The Upstate Business Journal recently sat down with Wyche to discuss his love of nature and his legacy. The following transcription has been edited for brevity and clarity.

How did you develop your passion for conservation?

I developed it at an early age while hiking, backpacking, and canoeing with my father. Our favorite river was the Chattooga, which turned out to be the focus of our very first environmental advocacy effort. In the late 1960s, [my] dad and I joined forces with many others in advocating for the river’s inclusion in the National Wild and Scenic Rivers System. We submitted an article about the Chattooga to National Geographic magazine. The article wasn’t accepted, but we used it and the photos in the campaign. Congress named the Chattooga a National Wild and Scenic River in 1974.

What prompted you to leave Wyche Law Firm and launch Upstate Forever?

At the time there was no serious discussion about growth and land use issues in the Upstate region. Continued growth was inevitable, but we had — and still have — a real choice about where and how growth occurs. Do we want to become the next Atlanta, or a different type of region with plenty of green space, productive farmlands, clean rivers, vibrant communities, and a high quality of life for all? I saw a real need for an organization like Upstate Forever to focus attention on this key question and on the policies and incentives that would avoid the “Atlantification” of our region. Also, at the time, there was no regional land trust program for conservation-minded landowners in the Upstate. Naturaland Trust was working in the mountains, and there were a few small land trusts.  But there was no regional program. So, from the very beginning, Upstate Forever has had a broad mission that includes both a land trust program and advocacy work for clean water, land-use planning, balanced growth, and sustainable development.

What are some conservation projects you oversaw at Upstate Forever?

The Swamp Rabbit Trail was our very first project. I had just left the law firm when I heard the news that the railroad had decided to sell the entire rail corridor from Greenville to Travelers Rest. I immediately got involved and was raising private funds for Upstate Forever to purchase the corridor in case Greenville County decided not to acquire it. But to its great credit, the county stepped up and purchased it. Then we spent several years working with the county, the city of Greenville, Furman University, the city of Travelers Rest, Greenville Health System, and other stakeholders in making the trail a reality. The trail is a spectacular example of how we can have it both ways — conservation and economic prosperity. I’m very proud of our work in permanently protecting over 20,000 acres of special places across the region, such as Stumphouse Mountain, Nine Times, Greenbrier Farms, Timber Creek Farm, Lake Conestee Nature Park, and lands adjoining Jones Gap and Paris Mountain state parks, to name just a few. Many more exciting projects are in the pipeline.

What do you love most about the conservation work you do?
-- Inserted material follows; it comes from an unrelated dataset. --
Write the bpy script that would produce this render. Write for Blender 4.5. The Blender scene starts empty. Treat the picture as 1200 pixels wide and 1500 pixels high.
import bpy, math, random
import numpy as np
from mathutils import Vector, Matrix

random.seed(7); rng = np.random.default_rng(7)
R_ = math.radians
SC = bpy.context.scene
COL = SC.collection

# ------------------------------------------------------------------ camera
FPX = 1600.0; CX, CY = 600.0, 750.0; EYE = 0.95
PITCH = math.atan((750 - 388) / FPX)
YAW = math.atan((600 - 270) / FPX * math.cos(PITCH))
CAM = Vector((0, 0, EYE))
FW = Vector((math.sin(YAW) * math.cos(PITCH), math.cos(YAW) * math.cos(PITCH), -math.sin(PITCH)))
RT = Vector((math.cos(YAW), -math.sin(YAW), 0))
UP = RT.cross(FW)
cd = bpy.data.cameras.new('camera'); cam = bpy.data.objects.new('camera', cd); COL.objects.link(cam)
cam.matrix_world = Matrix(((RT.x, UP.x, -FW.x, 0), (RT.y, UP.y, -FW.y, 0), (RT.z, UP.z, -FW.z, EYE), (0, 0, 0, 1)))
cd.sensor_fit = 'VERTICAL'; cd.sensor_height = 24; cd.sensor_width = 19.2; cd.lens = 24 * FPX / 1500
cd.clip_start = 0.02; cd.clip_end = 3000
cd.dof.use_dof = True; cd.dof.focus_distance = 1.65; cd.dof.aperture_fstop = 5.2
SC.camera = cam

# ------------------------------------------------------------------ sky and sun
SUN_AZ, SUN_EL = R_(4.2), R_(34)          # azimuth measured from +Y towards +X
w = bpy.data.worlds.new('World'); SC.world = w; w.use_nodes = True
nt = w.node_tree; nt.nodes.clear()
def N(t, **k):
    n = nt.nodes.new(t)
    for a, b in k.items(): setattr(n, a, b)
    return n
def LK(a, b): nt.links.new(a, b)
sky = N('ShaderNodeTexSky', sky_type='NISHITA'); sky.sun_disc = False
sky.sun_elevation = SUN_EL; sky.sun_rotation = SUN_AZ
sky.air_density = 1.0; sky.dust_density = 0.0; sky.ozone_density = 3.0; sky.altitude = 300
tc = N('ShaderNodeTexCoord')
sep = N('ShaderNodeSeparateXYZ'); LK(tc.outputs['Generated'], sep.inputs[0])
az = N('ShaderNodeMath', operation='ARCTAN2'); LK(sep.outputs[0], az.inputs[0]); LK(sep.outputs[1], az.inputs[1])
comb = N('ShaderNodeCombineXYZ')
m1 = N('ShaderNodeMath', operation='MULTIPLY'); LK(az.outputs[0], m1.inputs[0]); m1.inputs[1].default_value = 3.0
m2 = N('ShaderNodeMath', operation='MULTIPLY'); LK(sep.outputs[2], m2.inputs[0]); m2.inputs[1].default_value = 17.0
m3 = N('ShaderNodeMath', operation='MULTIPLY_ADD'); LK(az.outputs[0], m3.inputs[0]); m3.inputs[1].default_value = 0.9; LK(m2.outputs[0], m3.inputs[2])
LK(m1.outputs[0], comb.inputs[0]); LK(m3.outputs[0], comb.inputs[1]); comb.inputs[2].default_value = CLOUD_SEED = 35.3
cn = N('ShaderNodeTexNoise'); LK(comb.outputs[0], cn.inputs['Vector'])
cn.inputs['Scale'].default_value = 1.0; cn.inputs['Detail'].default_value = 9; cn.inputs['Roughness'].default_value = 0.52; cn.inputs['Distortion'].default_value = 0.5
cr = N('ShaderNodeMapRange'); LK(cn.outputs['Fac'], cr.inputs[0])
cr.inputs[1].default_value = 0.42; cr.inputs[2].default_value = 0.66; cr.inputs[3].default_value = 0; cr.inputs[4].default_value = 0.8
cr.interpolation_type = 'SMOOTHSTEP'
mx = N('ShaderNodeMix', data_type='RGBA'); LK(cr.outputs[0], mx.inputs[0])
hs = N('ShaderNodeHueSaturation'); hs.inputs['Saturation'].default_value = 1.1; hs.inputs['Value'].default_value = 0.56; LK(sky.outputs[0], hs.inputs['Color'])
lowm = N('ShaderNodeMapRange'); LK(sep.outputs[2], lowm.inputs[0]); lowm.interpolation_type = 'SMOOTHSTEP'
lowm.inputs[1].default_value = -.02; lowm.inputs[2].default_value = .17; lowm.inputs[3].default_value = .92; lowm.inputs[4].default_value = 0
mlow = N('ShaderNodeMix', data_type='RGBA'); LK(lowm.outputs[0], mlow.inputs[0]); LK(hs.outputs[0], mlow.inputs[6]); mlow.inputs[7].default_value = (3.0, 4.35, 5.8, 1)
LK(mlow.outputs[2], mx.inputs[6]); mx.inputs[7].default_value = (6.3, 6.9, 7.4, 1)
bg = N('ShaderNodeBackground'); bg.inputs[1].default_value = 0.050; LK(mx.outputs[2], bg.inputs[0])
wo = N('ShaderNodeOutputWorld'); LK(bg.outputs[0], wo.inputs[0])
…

I really love all of the work, but not every project or initiative is a success. But when you do succeed, it’s so gratifying, whether it’s working with a family in protecting their beloved farm, seeing the removal of the dams on Twelve Mile River, opening the Swamp Rabbit Trail, or having a government body enact an important law or ordinance. When that happens, you forget all of the stress, setbacks, and disappointments and are eager to start work on the next project.